No geologic record of Earth’s earliest days exists, but because asteroidal meteorites formed contemporaneously with Earth 4.5 billion years ago, they offer valuable clues about our own planet’s history. “If you want to understand the very beginnings of our solar system, meteorites and samples from other bodies are the only things that are going to tell you about that time,” Mayne says.
Space exploration missions return similar samples, but at a hefty price. “Nature’s bringing us these for free,” Mayne says. “It’s an astonishing resource to understand the formation of our solar system.”
Born in 1902, Monnig began acquiring meteorites in the 1930s after visiting collections held at the Smithsonian and other museums. It was an unusual hobby that necessitated both the acumen to distinguish meteorites from other rocks and the ability to travel, purchase, and transport his finds, which sometimes weighed several hundred pounds. Itinerant salesmen for his family’s stores carried brochures with his contact information and instructions for identifying meteorites. He placed ads in Texas and Oklahoma newspapers: Meteorites wanted. Generous prices. Often found by farmers plowing. Generally black-crusted or brown-crusted rocks heavy for their size. Readers wrote him about unusually heavy rocks they’d been using as paperweights and doorstops, inquiring what he’d pay. Throughout the ’30s, Monnig offered $1 per pound for verified meteorites, a significant sum during the Great Depression.
When the papers reported a fireball streaking through the sky, Monnig would travel to where it had been spotted, up to 300 miles from Fort Worth. Armed with a highway map, on which he’d draw a dot representing each farmhouse he visited, he interviewed eyewitnesses: In what direction did you first see the meteor? What angle did the meteor’s path make with the horizon? He logged their responses in voluminous reports: “J.W. Richmond, Borger … was 4 mi. south of town. Had just got up and stepped into kitchen to light stove; was attracted by ‘real white-bluish flash’ outside … 5:56 a.m. CST. Duration of flight 3 or 4 sec.”
When Monnig identified a likely fall site, he contacted the landowner, asking permission to search or requesting that the farmer write him about any finds.
With modern technology, finding fallen meteorites is much faster. Around 5 p.m. on Feb. 15, 2023, residents of McAllen in the Valley heard a loud boom and saw a bright light in the sky. Some called the police to report an explosion. A thousand-pound meteor had entered the atmosphere over Texas, much of it burning up as it streaked toward the ground.
That night, Fort Worth-based attorney, geologist, and meteorite collector Phil Mani was contacted by a colleague at NASA who had used Doppler radar data to determine that the remnants of the meteor had landed in Starr County near the community of El Sauz. Mani checked county records and realized that, by sheer luck, he knew the landowner. Soon, Mani and a small team from NASA and Rice University were on the ground, combing the mesquite-covered terrain. Within hours, they had found the first pieces, the stones’ blackened crust vivid against the light-colored soil.
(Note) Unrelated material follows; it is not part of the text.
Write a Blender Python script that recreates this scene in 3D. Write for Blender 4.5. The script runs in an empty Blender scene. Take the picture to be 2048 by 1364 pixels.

Meteorite hunts are urgent business. Rain, dew, and even fog can cause the iron in meteorites to oxidize, making it more difficult for researchers to glean data about their composition. The specimen from La Villa that Monnig identified had oxidized significantly during the years it had spent buried in the field and then exposed to the elements.
Mani and the team sent a sample of the El Sauz meteorite to the TCU collection, which has expanded significantly from the 400 specimens Monnig donated to the university in his later years. Today, the collection comprises around 2,500 specimens, and the gallery showcases a revealing segment of the cosmos. “I feel like every day I’m living out his wishes for what he left us,” Mayne says.